Electric seat adjustment means you should be able to find your perfect driving position at the touch of a button, while your rear-seat passengers will feel like they’re travelling first class, especially in a long-wheelbase version. Options include a ‘hot stone’ massage function for the seats, a fridge and even a heated footrest.

The huge boot has a two-part hatchback where the top section lifts up and the lower part folds down to provide a platform for sitting down to change out of your muddy shoes. The optional Event Seating package adds a pair of leather seats to the inside of the boot lid for use when the car is stationary.

What's it like to drive?

“Imperious on the road, unstoppable off, the Range Rover is the ultimate luxury SUV.”

The Range Rover gives you the opportunity to climb every mountain, ford every stream and conquer every school run. The commanding driving position allows you to see over most traffic, which is great in the city and just as handy on a congested motorway. It’s as comfortable as you’d imagine, although the ride quality suffers a little on versions with larger alloy wheels.

Parking such a big car is surprisingly easy thanks to the Range Rover’s large windows and a square shape that allow you to see its corners easily. Its sheer size means that it won’t fit in some spaces, though. You can feel the Range Rover’s bulk on a twisty road too, where the Range Rover feels a lot less agile than rivals such as the BMW X5. Overall, however, it feels stable and reassuring on the road and few cars are as good off it.

You have a choice of engines, all paired with a smooth eight-speed automatic gearbox. The P400e plug-in hybrid model arrived in 2018, while mild hybrid technology was introduced in 2020, improving the efficiency of the petrol and diesel engines.

The entry-level 3.0-litre TDV6/D300 diesel is likely to be all the engine you could ever need. There are also V6 and V8 petrol engines, which give you suitably effortless performance.

Is it cost-efficient to buy and run?

“The Range Rover offers better value for money when buying used.”

Buying a used Range Rover makes more financial sense than buying one new. Early depreciation will have taken a significant chunk out of the car’s value, so you’ll get the same luxury, equipment and space for a better price.

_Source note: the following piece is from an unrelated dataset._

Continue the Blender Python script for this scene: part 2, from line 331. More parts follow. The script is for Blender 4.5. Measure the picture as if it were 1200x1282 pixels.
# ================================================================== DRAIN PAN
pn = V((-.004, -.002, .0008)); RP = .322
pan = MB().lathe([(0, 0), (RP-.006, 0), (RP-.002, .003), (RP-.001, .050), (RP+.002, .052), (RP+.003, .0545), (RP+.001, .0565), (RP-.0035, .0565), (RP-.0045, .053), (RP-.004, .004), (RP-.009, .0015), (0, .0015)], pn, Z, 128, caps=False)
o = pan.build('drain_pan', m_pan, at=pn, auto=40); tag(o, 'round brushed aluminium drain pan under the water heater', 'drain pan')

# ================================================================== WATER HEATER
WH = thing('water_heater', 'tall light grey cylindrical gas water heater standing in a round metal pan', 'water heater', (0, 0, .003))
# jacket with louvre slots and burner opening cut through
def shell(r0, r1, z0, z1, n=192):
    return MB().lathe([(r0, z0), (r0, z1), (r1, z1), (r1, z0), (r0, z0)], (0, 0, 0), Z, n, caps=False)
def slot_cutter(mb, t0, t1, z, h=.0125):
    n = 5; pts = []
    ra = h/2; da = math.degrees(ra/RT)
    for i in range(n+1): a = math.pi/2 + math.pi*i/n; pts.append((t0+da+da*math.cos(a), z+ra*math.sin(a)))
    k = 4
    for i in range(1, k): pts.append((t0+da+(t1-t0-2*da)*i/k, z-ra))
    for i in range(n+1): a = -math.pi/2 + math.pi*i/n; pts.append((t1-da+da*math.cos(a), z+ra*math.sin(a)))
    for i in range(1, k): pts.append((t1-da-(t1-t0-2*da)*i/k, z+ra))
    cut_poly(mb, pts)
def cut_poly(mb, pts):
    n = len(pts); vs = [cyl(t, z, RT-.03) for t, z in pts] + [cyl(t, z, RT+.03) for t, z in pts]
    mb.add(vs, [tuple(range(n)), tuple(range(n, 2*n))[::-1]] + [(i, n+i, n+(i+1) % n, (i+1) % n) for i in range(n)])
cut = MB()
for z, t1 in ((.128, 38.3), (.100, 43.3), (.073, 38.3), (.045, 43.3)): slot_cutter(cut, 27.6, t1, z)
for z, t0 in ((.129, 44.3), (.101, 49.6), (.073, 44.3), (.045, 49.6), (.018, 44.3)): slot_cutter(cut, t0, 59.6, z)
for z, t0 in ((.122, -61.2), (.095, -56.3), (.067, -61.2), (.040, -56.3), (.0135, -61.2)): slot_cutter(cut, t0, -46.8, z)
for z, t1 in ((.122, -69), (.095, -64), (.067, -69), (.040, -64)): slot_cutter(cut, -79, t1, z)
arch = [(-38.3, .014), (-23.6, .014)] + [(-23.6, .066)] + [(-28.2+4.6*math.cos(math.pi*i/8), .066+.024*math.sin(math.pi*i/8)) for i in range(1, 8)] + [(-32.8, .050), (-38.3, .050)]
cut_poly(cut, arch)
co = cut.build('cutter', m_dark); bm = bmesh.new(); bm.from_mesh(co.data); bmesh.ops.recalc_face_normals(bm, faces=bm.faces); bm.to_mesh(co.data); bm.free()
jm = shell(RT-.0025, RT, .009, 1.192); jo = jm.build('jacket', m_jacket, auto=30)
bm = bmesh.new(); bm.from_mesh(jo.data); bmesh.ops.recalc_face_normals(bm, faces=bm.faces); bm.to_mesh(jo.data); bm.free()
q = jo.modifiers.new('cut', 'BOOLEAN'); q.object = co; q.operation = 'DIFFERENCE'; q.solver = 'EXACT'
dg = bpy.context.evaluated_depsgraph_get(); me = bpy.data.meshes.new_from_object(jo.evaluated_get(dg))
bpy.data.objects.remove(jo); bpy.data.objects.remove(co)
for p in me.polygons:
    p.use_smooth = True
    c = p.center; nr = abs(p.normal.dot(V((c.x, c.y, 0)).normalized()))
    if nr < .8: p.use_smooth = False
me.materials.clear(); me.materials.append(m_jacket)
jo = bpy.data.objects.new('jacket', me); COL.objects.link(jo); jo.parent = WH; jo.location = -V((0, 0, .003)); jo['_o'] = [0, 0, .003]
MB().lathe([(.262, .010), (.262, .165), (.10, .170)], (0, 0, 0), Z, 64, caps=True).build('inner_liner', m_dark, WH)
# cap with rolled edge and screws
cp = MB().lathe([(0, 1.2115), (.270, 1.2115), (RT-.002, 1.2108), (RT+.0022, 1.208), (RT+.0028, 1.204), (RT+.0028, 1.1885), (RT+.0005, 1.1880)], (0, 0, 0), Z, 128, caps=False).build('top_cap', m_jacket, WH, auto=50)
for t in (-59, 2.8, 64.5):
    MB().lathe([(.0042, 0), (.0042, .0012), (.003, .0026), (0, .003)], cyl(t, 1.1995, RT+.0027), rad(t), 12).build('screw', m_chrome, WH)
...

The V6 diesel engines will put the smallest dent in your wallet, offering an official 29mpg to 33mpg,  reasonable for a car of this size. The V6 petrol engine returns an official 25mpg, but don’t expect anything beyond 20mpg from a V8. Thanks to 25 miles of electric range, the P400e plug-in hybrid makes most sense for city commuters.

An easier way to find or sell a car

You’ll find lots of used cars for sale at Cazoo, all available to buy through our trusted dealers.

Cazoo makes selling a car just as easy – just enter a few details for an instant online valuation. If you accept the offer our partners will get in touch to arrange payment and collection of your car at a time that suits you.

Which one is best for you?

The array of equipment and sense of luxury are impressive on even the entry-level Vogue trim. Buying a post-2018 model and you can enjoy the upgraded Touch Pro Duo infotainment system, as well as 17 connection points for mobile devices throughout the car and a 4G wifi hotspot for up to eight smartphones and tablets.

So it all comes down to the engine. The 3.0-litre V6 diesel (badged TDV6 or D300) is all the engine you might ever need. That said, the plug-in hybrid could give you lower running costs and if that’s not a concern there’s something ‘right‘ about a V8 petrol in a Range Rover. If you can live with the thirst, it’s a fine choice of engine.